The only drawback to this is Khan and company escaping on an “old” DY100 class space vessel.
Unless it had warp capability, it wouldn’t have even left Sol’s system by the time Kirk found it.
Otherwise, this does sound good; I’ll have to read those books!

The only drawback to this is Khan and company escaping on an “old” DY100 class space vessel.
Which is pretty much canon…
Of course, there are any number of anomalies that could have swept them out of the solar system in the Trek universe.
Well, sweeping them out of the system is one thing, but having access to that kind of ship in 1996 is also a problem. It wasn’t just an old ship, it was implied that it was a class of ship of which there were many.
All in all, it was a mistake to make that kind of assumption for only 30 years in the future… 130 years, maybe.
[quote=“Astronut, post:34, topic:5946”]
Of course, there are any number of anomalies that could have swept them out of the solar system in the Trek universe.
[/quote]from TMP:
DECKER: Voyager VI …disappeared into what they used to call a black hole.
Which means that, in the ST universe, there’s a black hole somewhere in the range of the Oort cloud. Let’s assume it’s 1996 launch was 200 years prior to its fall through the “black hole”… and it’s doing ~2× voyager II’s speed (so 35 km/s), that’s 10 LS/day, or 61.3 LM per year… or 8.5 LD over 200 years. The Oort is thought to extend to at least 180 LD…
And that a black hole is actually some kind of “wormhole” rather than all-consuming gravitational well.
This is a common problem with any sci-fi dealing with the near-future and a not-quite thorough understanding of physics!
I think I’d go full-TOS and say some kind of ion storm or other anomaly caught it…
I see and get your point, but the 60s were wildly optimistic about future space travel. I have a number of independent books from that era (and the 70s) in which we have bases on the Moon and Mars by the late 90s…
Interestingly, all of those that talked any kind of future history assumed the USA and Soviet Union would get over their differences and cooperate, rather than fight to the economic death.
What could have been…
STTMP was 1977 (at least the writing).
Many authors thought the break in spacetime would result in a white-hole spewing forth a new spew emission nebula elsewhere.
Einstein rejected the idea of black holes for some time.
Hawking showed Einstein’s math was correct. And more. But many scientists, even many astronomers, didn’t accept the inevitability of the math even into the 90’s. Kind of like Dark Matter and Dark Energy now: the majority of scientists accept it, but it’s still a large minority don’t, and the general public has no clue what it all really means. Even the educated layman is likely to have major misconceptions on DM/DE. I know my grip is fuzzy.
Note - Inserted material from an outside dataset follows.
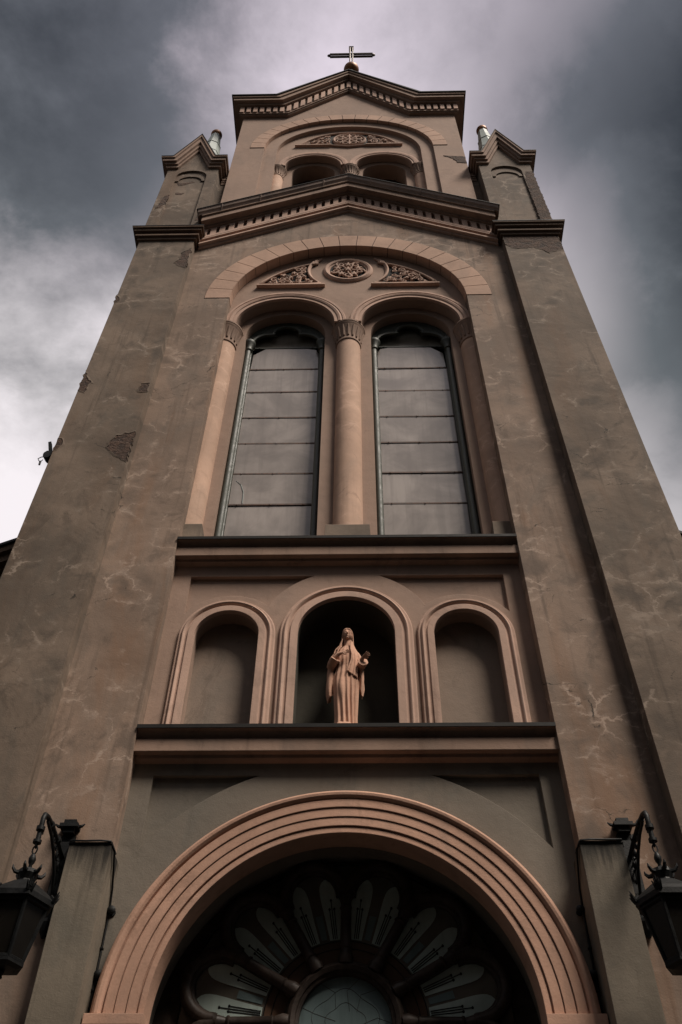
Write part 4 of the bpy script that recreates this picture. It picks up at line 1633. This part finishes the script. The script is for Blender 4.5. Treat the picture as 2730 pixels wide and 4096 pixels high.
    def shell(levels, th=0.008):
        out, inn = [], []
        for z, rx, ry, ox, oy, a0, a1 in levels:
            ro, ri = [], []
            for i in range(41):
                a = radians(a0+(a1-a0)*i/40)
                e = 0.004*sin(9*a+z*14)*(1 if z < 9.9 else 0.2)
                ro.append((ox+(rx+e)*cos(a), oy+(ry+e)*sin(a), zz(z)))
                ri.append((ox+(rx+e-th)*cos(a), oy+(ry+e-th)*sin(a), zz(z)))
            out.append(ro+ri[::-1])
        loft(V, out)
    shell([(10.085, 0.012, 0.02, 0.02, 0.0, -35, 215), (10.078, 0.034, 0.05, 0.02, -0.005, -35, 215), (10.06, 0.054, 0.072, 0.018, -0.005, -32, 212), (10.03, 0.068, 0.086, 0.017, -0.008, -28, 208), (9.99, 0.077, 0.092, 0.016, -0.008, -25, 205),
           (9.93, 0.081, 0.092, 0.016, -0.004, -24, 204), (9.86, 0.083, 0.088, 0.015, 0.0, -28, 208), (9.80, 0.092, 0.088, 0.012, 0.004, -40, 220), (9.74, 0.118, 0.098, 0.006, 0.006, -50, 236),
           (9.67, 0.160, 0.114, -0.002, 0.006, -60, 238), (9.58, 0.190, 0.122, -0.006, 0.006, -50, 228), (9.48, 0.205, 0.122, -0.008, 0.010, -30, 210), (9.30, 0.205, 0.125, -0.008, 0.02, -10, 190), (9.05, 0.19, 0.125, -0.008, 0.02, 0, 180)], 0.010)
    # front lappet, with rippled lower edge
    rows = []
    cl = [(9.83, 0.062, 0.090, -0.078), (9.76, 0.060, 0.105, -0.088), (9.66, 0.060, 0.125, -0.112), (9.56, 0.074, 0.140, -0.128), (9.46, 0.070, 0.150, -0.136), (9.38, 0.050, 0.152, -0.140), (9.31, 0.030, 0.150, -0.142), (9.26, 0.014, 0.146, -0.142)]
    for z, xa, xb, y in cl:
        fr, bk = [], []
        for i in range(25):
            t = i/24
            x = xa+(xb-xa)*t
            dz = -0.075*t*max(0.0, (9.45-z)/0.2)+0.012*sin(t*17)*max(0.0, (9.40-z)/0.14)
            yy = y+0.045*t*t+0.009*sin(t*15+1.0)*min(1.0, max(0.2, (9.8-z)/0.3))
            fr.append((x, yy, zz(z+dz)))
            bk.append((x, yy+0.022, zz(z+dz)))
        rows.append(fr+bk[::-1])
    loft(V, rows)
    # raised hems
    tube(V, [(0.062, -0.080, zz(9.84)), (0.058, -0.092, zz(9.76)), (0.058, -0.116, zz(9.66)), (0.073, -0.132, zz(9.56)), (0.068, -0.140, zz(9.46)), (0.048, -0.144, zz(9.38)), (0.014, -0.146, zz(9.26))], 0.008, 8)
    tube(V, [(-0.050, -0.080, zz(9.86)), (-0.062, -0.080, zz(9.79)), (-0.085, -0.098, zz(9.70)), (-0.108, -0.112, zz(9.62)), (-0.125, -0.118, zz(9.54))], 0.008, 8)
    tube(V, [(-0.060, -0.070, zz(9.84)), (-0.090, -0.075, zz(9.74)), (-0.140, -0.090, zz(9.66)), (-0.160, -0.10, zz(9.58))], 0.008, 8)
    vl = V.build('veil', TERRA, body)
    rm = vl.modifiers.new('fuse', 'REMESH')
    rm.mode = 'VOXEL'
    rm.voxel_size = 0.005
    rm.use_smooth_shade = True
    # rocky base she stands on
    B = MB()
    for cx, cy, rx, ry, rz in ((0, 0, 0.20, 0.17, 0.085), (-0.13, -0.06, 0.085, 0.09, 0.07), (0.13, -0.05, 0.085, 0.09, 0.08), (0.0, -0.11, 0.11, 0.07, 0.075), (-0.06, -0.10, 0.08, 0.07, 0.085)):
        ellipsoid(B, (cx, cy, 0.055), rx, ry, rz+0.015, 20, 12)
    bs = B.build('statue_base', TERRA, st, 60)
    rm = bs.modifiers.new('fuse', 'REMESH')
    rm.mode = 'VOXEL'
    rm.voxel_size = 0.008
    rm.use_smooth_shade = True
    return st


make_statue()


# ------------------------------------------------------------------ iron lanterns on scrolled brackets
def make_bracket(loc, side):
    b = empty('wall_bracket', '', 'bracket', loc, 'iron lantern brackets')
    mb = MB()
    box(mb, -0.075, 0.075, -0.035, 0.0, -0.62, 0.30)
    box(mb, -0.055, 0.055, -0.075, -0.035, -0.50, 0.20)
    wp = mb.build('wall_plate', IRON, b)
    mb = MB()
    lathe(mb, [(0.02, -0.80), (0.05, -0.74), (0.07, -0.66), (0.06, -0.622)], 0, -0.03, 10)
    mb.build('plate_drop', IRON, b)
    mb = MB()
    box(mb, -0.06, 0.06, -0.09, -0.0, 0.302, 0.36)
    box(mb, -0.10, 0.10, -0.12, -0.0, 0.36, 0.40)
    box(mb, -0.065, 0.065, -0.10, -0.0, 0.40, 0.45)
    for q in (-1, 1):
        tube(mb, [(q*0.09, -0.06, 0.38), (q*0.13, -0.07, 0.385), (q*0.16, -0.07, 0.41)], [0.022, 0.018, 0.006], 6)
    mb.build('plate_crest', IRON, b)
    mb = MB()
    arm = [(0, -0.05, 0.02), (0, -0.30, 0.06), (0, -0.60, 0.08), (0, -0.78, 0.07), (0, -0.855, 0.045), (0, -0.88, -0.01), (0, -0.875, -0.08), (0, -0.87, -0.16), (0, -0.87, -0.24)]
    tube(mb, arm, 0.026, 10)
    for y in (-0.34, -0.62):
        tube(mb, [(0, y-0.02, 0.07), (0, y+0.02, 0.07)], 0.04, 10)
    tube(mb, [(0, -0.87, -0.24), (0, -0.87, -0.27)], 0.042, 10)
    tube(mb, [(0, -0.875, -0.10), (0, -0.875, -0.14)], 0.042, 10)
    mb.build('arm', IRON, b, 50)
    mb = MB()
    brace = [(0, -0.05, -0.52), (0, -0.10, -0.36), (0, -0.20, -0.20), (0, -0.36, -0.08), (0, -0.54, 0.0), (0, -0.74, 0.04)]
    tube(mb, brace, 0.017, 8)
    # scrolls between brace and arm
    for y, z, r, s_ in ((-0.115, -0.10, 0.070, 1), (-0.22, -0.045, 0.052, 1), (-0.33, -0.005, 0.040, -1), (-0.43, 0.018, 0.030, 1), (-0.53, 0.035, 0.022, 1)):
        pts = []
        for i in range(22):
            t = i/21
            a = 2.2+s_*t*2*pi*1.5
            pts.append((0, y+r*(1-0.75*t)*cos(a), z+r*(1-0.75*t)*sin(a)))
        tube(mb, pts, 0.0085, 6)
    tube(mb, [(0, -0.06, -0.30), (0, -0.10, -0.20), (0, -0.13, -0.04)], 0.010, 6)
    # small scroll under the hook
    pts = [(0, -0.82+0.035*cos(a*0.45), -0.13+0.05*sin(a*0.45)) for a in range(0, 12)]
    tube(mb, pts, 0.008, 6)
    mb.build('scroll_brace', IRON, b, 50)
    return b


def make_lantern(loc):
    """origin where the ring hangs from the hook"""
    l = empty('hanging_lantern', '', 'lantern', loc, 'black iron lanterns on brackets')
    mb = MB()
    for k, (z, rot) in enumerate(((-0.045, 0), (-0.105, 1))):
        pts = []
        for i in range(14):
            a = 2*pi*i/14
            u = 0.022*cos(a)
            pts.append((u if rot else 0, 0 if rot else u, z+0.042*sin(a)))
        tube(mb, pts, 0.008, 6, closed=True)
    lathe(mb, [(0.006, -0.14), (0.022, -0.16), (0.036, -0.20), (0.030, -0.235), (0.016, -0.26), (0.02, -0.32)], 0, 0, 12)
    mb.build('chain', IRON, l, 50)
    zr = -0.335
    mb = MB()
    lathe(mb, [(0.02, zr+0.03), (0.09, zr+0.01), (0.10, zr-0.03), (0.075, zr-0.09), (0.085, zr-0.12)], 0, 0, 12)
    for k in range(6):
        a = radians(30+60*k)
        c, s_ = cos(a), sin(a)
        tube(mb, [(0.09*c, 0.09*s_, zr-0.02), (0.125*c, 0.125*s_, zr-0.02), (0.15*c, 0.15*s_, zr+0.01), (0.155*c, 0.155*s_, zr+0.04)], [0.025, 0.02, 0.014, 0.004], 6)
    mb.build('crown_cap', IRON, l)
    mb = MB()
    lathe(mb, [(0.08, zr-0.10), (0.13, zr-0.13), (0.27, zr-0.24), (0.315, zr-0.29), (0.315, zr-0.34), (0.27, zr-0.345), (0.05, zr-0.2)], 0, 0, 6)
    for k in range(6):
        a = radians(60*k)
        c, s_ = cos(a), sin(a)
        t = Vector((-s_, c, 0))
        # ribbed palmette on each corner
        for q in (-2, -1, 0, 1, 2):
            base = Vector((0.305*c, 0.305*s_, zr-0.30))
            top = base+Vector((0.035*c, 0.035*s_, 0.11-0.022*abs(q)))+t*(q*0.020)
            tube(mb, [base+t*(q*0.010), (base+top)/2+t*(q*0.004), top], [0.014, 0.013, 0.005], 6)
        tube(mb, [Vector((0.27*c, 0.27*s_, zr-0.235)), Vector((0.32*c, 0.32*s_, zr-0.285))], 0.018, 6)
    mb.build('lantern_roof', IRON, l)
    zt, zb, rt, rb = zr-0.345, zr-0.84, 0.265, 0.165
    mb = MB()
    for k in range(6):
        a = radians(60*k)
        tube(mb, [(rt*cos(a), rt*sin(a), zt), (rb*cos(a), rb*sin(a), zb)], 0.019, 6)
        b = radians(60*k+60)
        for r, z in ((rt, zt-0.01), (rb, zb+0.01)):
            tube(mb, [(r*cos(a), r*sin(a), z), (r*cos(b), r*sin(b), z)], 0.022, 6)
    lathe(mb, [(rb+0.02, zb+0.0), (rb+0.02, zb-0.03), (rb*0.8, zb-0.05), (0.03, zb-0.055)], 0, 0, 6)
    lathe(mb, [(0.03, zb-0.055), (0.035, zb-0.08), (0.02, zb-0.10), (0.028, zb-0.115), (0.005, zb-0.14)], 0, 0, 10)
    mb.build('lantern_frame', IRON, l)
    for k in range(6):
        a, b = radians(60*k), radians(60*k+60)
        mb = MB()
        q = 0.985
        P = [Vector((rt*q*cos(a), rt*q*sin(a), zt)), Vector((rt*q*cos(b), rt*q*sin(b), zt)), Vector((rb*q*cos(b), rb*q*sin(b), zb)), Vector((rb*q*cos(a), rb*q*sin(a), zb))]
        n = Vector((cos((a+b)/2), sin((a+b)/2), 0))*0.004
        mb.add([p for p in P]+[p-n for p in P], [(0, 1, 2, 3), (7, 6, 5, 4), (0, 4, 5, 1), (1, 5, 6, 2), (2, 6, 7, 3), (3, 7, 4, 0)])
        mb.build('lantern_pane', LGLASS, l)
    mb = MB()
    tube(mb, [(0, 0, zr-0.28), (0, 0, zr-0.42)], 0.035, 10)
    ellipsoid(mb, (0, 0, zr-0.50), 0.05, 0.05, 0.08, 12, 8)
    mb.build('lamp_holder', IRON, l)
    return l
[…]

Despite nearly 40 years of reading papers on the subject (ISTR WIMPs vs MACHOs being debated in 1980…)
Even the scientists don’t know what it really means. “Dark Matter” is just a catch-all term for what appears to be a gravitational anomaly that is pulling together groups of galaxies when they ought to be flying apart with the universal inflation. It might not be a phenomena great enough for us in just one galaxy though we might be able to come up with a game use for it.